Sammlungen Freilichtmuseum Massing
Seine Promillenz, der Herr Graf, lassen bitten zum Trunk
Sammelobjekt Bierflasche
Zuerst waren sie grün, später wurden sie braun. Wer dabei an Gurken, Walnüsse oder gar an wetterwendische Politiker denkt, liegt zwar so verkehrt nicht - oder ist, nur im letzteren Fall natürlich, ein subtil denkender Schelm. Gemeint ist hier aber trotzdem keines der drei Beispiele, denn es geht, ganz banal und ohne doppelbödige Gedanken, um die Farbe von industriell erzeugten Biertransportgefäßen aus Glas. Und in der ansonsten so gesichtslos-anonymen Masse derartiger Objekte soll eines ganz besonders betrachtet werden, das fast schon edel und hier geradezu geadelt ist: Im Museumsdepot findet sich unter den zahlreichen Vertretern der Spezies nämlich auch ein Halblitergefäß der einstmals gräflichen Schlossbrauerei Altfraunhofen. Der Ort liegt im übrigen einige Kilometer südlich der niederbayerischen Metropole Landshut.
Auf Grund ihrer auffallend schönen Beschriftung hebt sich die genannte Flasche besonders vom üblicherweise eher uniformen Meer der Artgenossinnen ab.
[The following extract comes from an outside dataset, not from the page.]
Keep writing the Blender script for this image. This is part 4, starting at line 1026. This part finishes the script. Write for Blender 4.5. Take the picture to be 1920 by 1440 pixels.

Adel verpflichtete eben schon immer, früher sogar auf diesem Niveau.
War für den Konsumenten bereits das Flaschenäußere ein Genuss, konnte davon ausgegangen werden, dass auch - und darauf kam es ja letzten Endes an - der Inhalt der Bouteille den menschlichen Geschmacksrezeptoren vergleichbare Freude bereiten würde. Zumindest könnte dies das Kalkül der einstigen Brauereibetreiber gewesen sein, die ihren Designer entsprechend instruierten. Oder war das Ganze „nur“ die damals gängige Praxis, nämlich dem Kunden grundsätzlich, selbst bei 08/15-Objekten, optische Gefälligkeit, gepaart mit Liebe zum Detail, ja zur Kunst zu bieten? Und das ohne Aufpreis! Wer weiß?
Jedenfalls lässt sich das heute natürlich ebenso schlecht nachprüfen wie die Frage nach dem Geschmack des einst umschlossenen Getränks. Sind der Gerstensaft und vielleicht schon seine Geburtsstätte, also die Brauerei, längst nicht mehr unter uns, so zeugt bis heute die einst mit beiden verbandelte Flasche von der Existenz beider - und nebenbei auch von der einstigen Vielfalt am Firmament bajuwarischer Braukunst.
Die Mutation vom alltäglichen Gebrauchsgegenstand früherer Zeiten zum Sammelobjekt unserer Tage ist übrigens ein Charakteristikum vieler „Antiquitäten“. Insbesondere solcher, die ein Freilichtmuseum verwahrt.
Zwar ist uns der Marktwert des hier herausgegriffenen Objekts nicht bekannt. Doch allein die aufwendig, ja fast prunkvoll gestaltete Sichtseite der Flasche zwingt einen schon fast zum Aufheben – zumindest aber zu einer genaueren Betrachtung. Und für Insider ist sie sicherlich ein wertsteigerndes Argument.
Einst sollte mit diesem Design wohl die Qualität und der hohe Anspruch des Getränks und damit letztlich der Brauerei zum Ausdruck gebracht werden. Man beachte nur die akkurate, erhabene Schrift oder das gräfliche Wappen unter der Grafenkrone – von der Machart her lauter solide Vorläufer der später benutzten, schnell vergänglichen Papieretiketten. Der bei solchen Flaschen seinerzeit übliche Zusatzverweis auf die Eigentumsrechte des Herstellers, aber auch der handfeste Bügelverschluss mit dem Porzellanstöpsel bringen nebenbei Umwelt-, Wirtschafts- oder Produktionsaspekte von damals ins Spiel. „Alles schon einmal da gewesen“, könnte man sagen, wenn auch unter anderen Vorzeichen.
Warum irgendwann die Glasfarbe von Grün auf Braun wechselte, um den Flascheninhalt wirksam vor Licht und damit vor dem Verderb zu schützen, ist allerdings nicht bekannt. Oder wissen Sie’s?